I of course have no inside information on this, but my imagination went to work in today’s Sunday morning homily: John too must have meditated on Isaiah 2 and Isaiah 11; he too must have yearned for a better, more peaceable Israel. But he must also have realized that for these words to become true, people like him had to change even now, right now: the path has to be cleared. And so he fled to the desert, he lived among wild beasts — for months, for years? — he dressed in animal skins and lived off the land: he cleared a path right through his own body and mind and heart, that this small way be ready for the Lord. He was speaking of himself too when he cried out still other words from Isaiah:

The voice of one crying out in the wilderness: ‘Prepare the way of the Lord, make his paths straight.’

When John then preached to the people to change their lives and repent, he was only asking of them what he had first demanded of himself.

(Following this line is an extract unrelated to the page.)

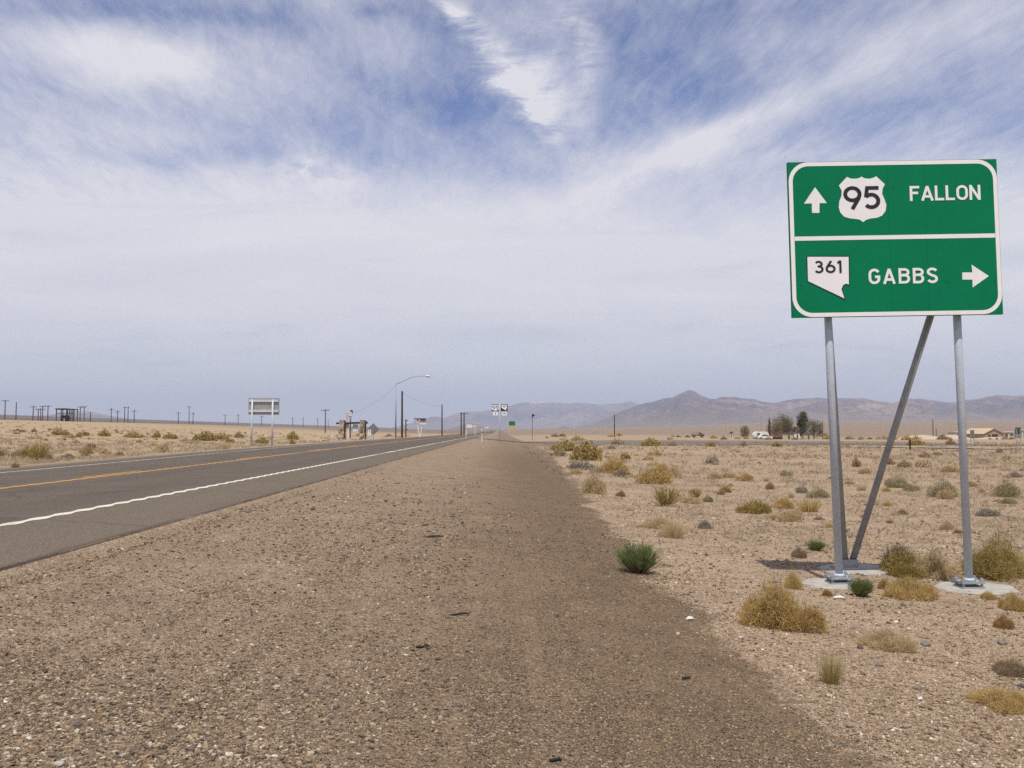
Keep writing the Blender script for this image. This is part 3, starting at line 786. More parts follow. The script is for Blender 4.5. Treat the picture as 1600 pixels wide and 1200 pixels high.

Indeed, he was credible because he preached only what he practiced, and his words had effect only because they had been cleansed of ego and the easy comforts of ordinary life:

Then the people of Jerusalem and all Judea were going out to him, and all the region along the Jordan, and they were baptized by him in the river Jordan, confessing their sins.

Advent today, our clearing of a path through ourselves as individuals and as community: this is a beautiful idea. But even as John spoke and crowds came to him, inevitably there were those who found it to be a frightening message, this notion of waiting as a purification, a demand to change even before God arrives. Some, it seems, were content to wait for the coming of God, but only on their own terms, unchanged at the present moment. And so it was that John turned in anger on those who came as spectators, expecting to return home exactly as they had come:

You brood of vipers! Who warned you to flee from the wrath to come? …Even now the ax is lying at the root of the trees; every tree therefore that does not bear good fruit is cut down and thrown into the fire… One who is more powerful than I is coming after me; I am not worthy to carry his sandals. He will baptize you with the Holy Spirit and fire. His winnowing fork is in his hand, and he will clear his threshing floor and will gather his wheat into the granary; but the chaff he will burn with unquenchable fire.

But the changing continues, because it is unpredictable. The chapter ends with a short passage we did not hear in church this morning, but which makes this final point. John, waiting, meditating, purified and purifying, still had in mind what the Messiah would be like, and so he was still able to be deeply surprised:

Then Jesus came from Galilee to John at the Jordan, to be baptized by him. John would have prevented him, saying, “I need to be baptized by you, and do you come to me?” But Jesus answered him, “Let it be so now; for it is proper for us in this way to fulfill all righteousness.”

The long awaited one did not come by breaking open the heavens; God did not come out of the desert, nor wielding the sword of justice or the fiery torch of purification. Jesus simply walked up, along with and amid the crowd, and asked to be baptized. For the moment, he was just one more of God’s people joining in the communal purification at the desert's edge. John was pure enough in his heart to stop looking to the desert or the skies, and to recognize the person standing there right in front of him.John Baptizes Jesus

Our final surprise too in the  Advent season may be that God does come, even in 2019, but most often in smaller and quieter ways than we had expected: just one sword becomes a plowshare, just one wolf lies down with a lamb, just one lion becomes vegetarian, and just one child plays with one viper who is no longer deadly: just one visit by Jesus for each of us, the change in the world beginning one heart at a time.

(Based on a homily for the second Sunday of Advent; but, for another context, the theme is rich in interreligious implications, regarding the waiting and practices of waiting; what is or can be hoped for; how obstacles, particularly lack of holy imagination, are faced; and what might constitute in various traditions a surprise akin to Jesus just "showing up" in the crowd by the river.)